| Problem statement |
Pick out each line containing the string "part" and copy it.
################
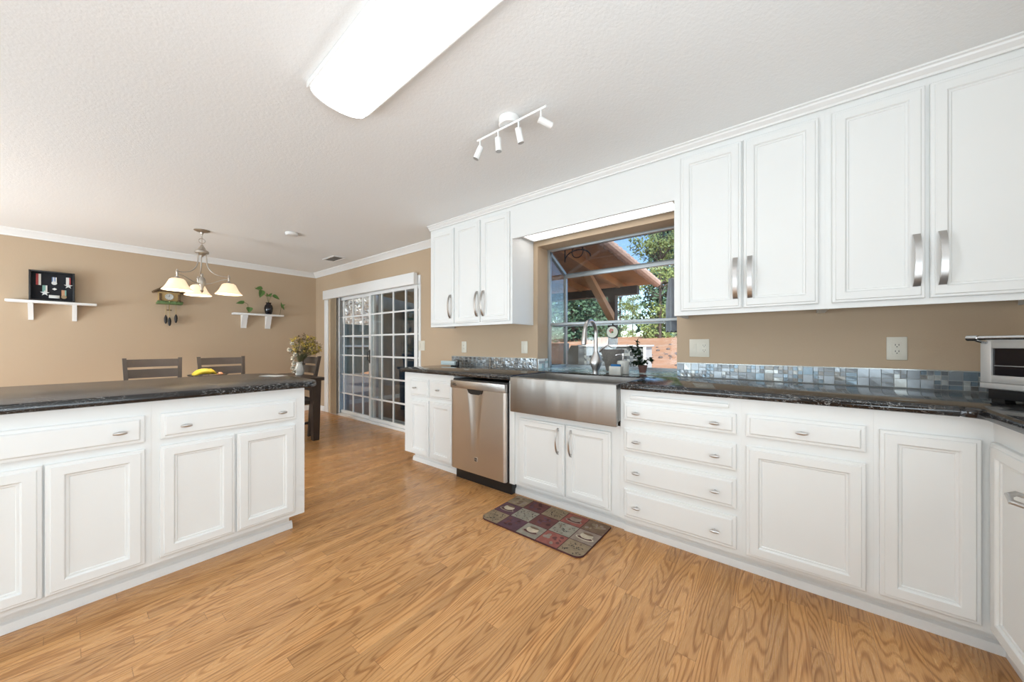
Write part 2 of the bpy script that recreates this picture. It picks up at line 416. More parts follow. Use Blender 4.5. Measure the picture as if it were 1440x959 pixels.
# sliding door
dr = bpy.data.objects.new('door_1', None); COL.objects.link(dr); dr['kind'] = 'structure'
XG = XW - 0.008
bm = B()
box(bm, XW - .014, XW - .0003, 3.70, 3.765, 0, SZ1 + .05, .003); box(bm, XW - .014, XW - .0003, 5.765, 5.905, 0, SZ1, .003); box(bm, XW + .07, XO, SY0, SY0 + .03, 0, SZ1); box(bm, XW + .07, XO, SY1 - .03, SY1, 0, SZ1)
box(bm, XW - .012, XO, SY0, SY1, SZ1 - .06, SZ1 + .05); box(bm, XW - .02, XO, SY0, SY1, 0, 0.035, .003)
box(bm, XW - .014, XW + .02, 6.17, 6.30, 0, SZ1 + .05, .003)
part('casing', bm, M['trim'], dr)
def slab(name, x, y0, y1, mun):
    z0, z1, s = 0.04, SZ1 - .062, 0.045
    bm = B(); box(bm, x - .016, x + .016, y0, y0 + s, z0, z1, .002); box(bm, x - .016, x + .016, y1 - s, y1, z0, z1, .002)
    box(bm, x - .016, x + .016, y0 + s, y1 - s, z1 - s, z1); box(bm, x - .016, x + .016, y0 + s, y1 - s, z0, z0 + s)
    for yy in mun: box(bm, x - .007, x + .007, yy - .012, yy + .012, z0 + s, z1 - s)
    for zz in (0.362, 0.672, 0.982, 1.292, 1.602): box(bm, x - .0065, x + .0065, y0 + s, y1 - s, zz - .011, zz + .011)
    o = part(name, bm, M['trim'], dr)
    part('pane', box(B(), x - .003, x + .003, y0 + s, y1 - s, z0 + s, z1 - s), M['glass'], o)
    return o
slab('fixed_panel', XG + .02, SY0 + .005, 4.87, (4.545, 4.26, 3.975))
sp = slab('sliding_panel', XG + .055, 4.79, 6.06, (5.72, 5.425, 5.13))
bm = B(); box(bm, XG + .002, XG + .0045, 4.832, 4.862, .88, 1.08, .001); tube(bm, [(XG + .003, 4.846, .91), (XG - .03, 4.846, .93), (XG - .03, 4.846, 1.04), (XG + .003, 4.846, 1.06)], .007)
part('door_handle', bm, M['black'], dr)
bm = B()   # insect screen outside the fixed half
xs = XG + .10
box(bm, xs - .008, xs + .008, 4.66, 4.76, .05, SZ1 - .06); box(bm, xs - .008, xs + .008, 3.76, 3.80, .05, SZ1 - .06)
box(bm, xs - .008, xs + .008, 3.80, 4.66, .05, .10); box(bm, xs - .008, xs + .008, 3.80, 4.66, SZ1 - .1, SZ1 - .06)
so = part('screen_frame', bm, M['alu'], dr)
part('screen_mesh', box(B(), xs - .001, xs + .001, 3.80, 4.66, .10, SZ1 - .1), M['screen'], so)

bl = thing('vertical_blind', 'tan vertical blinds drawn to the left of the sliding door under a white valance', 'blinds', (XW - .05, 5.9, 0))
bm = B()
for k in range(8):
    yy = 5.79 + k * .028
    prism(bm, [(-.012, -.042), (-.004, -.02), (0, 0), (.004, .02), (.012, .042), (.014, .042), (.006, .02), (.002, 0), (-.002, -.02), (-.010, -.042)], lambda p, q, a, yy=yy: (XW - .050 + p * .8, yy + .02 + q, a), 0.02, 1.93)
part('vanes', bm, M['blindtan'], bl)
bm = B(); box(bm, XW - .075, XW - .016, 3.69, 6.22, 1.915, 2.065, .006)
v_ = part('valance', bm, M['trim'], bl)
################
| Result |
Write part 2 of the bpy script that recreates this picture. It picks up at line 416. More parts follow. Use Blender 4.5. Measure the picture as if it were 1440x959 pixels.
part('casing', bm, M['trim'], dr)
    o = part(name, bm, M['trim'], dr)
    part('pane', box(B(), x - .003, x + .003, y0 + s, y1 - s, z0 + s, z1 - s), M['glass'], o)
part('door_handle', bm, M['black'], dr)
so = part('screen_frame', bm, M['alu'], dr)
part('screen_mesh', box(B(), xs - .001, xs + .001, 3.80, 4.66, .10, SZ1 - .1), M['screen'], so)
part('vanes', bm, M['blindtan'], bl)
v_ = part('valance', bm, M['trim'], bl)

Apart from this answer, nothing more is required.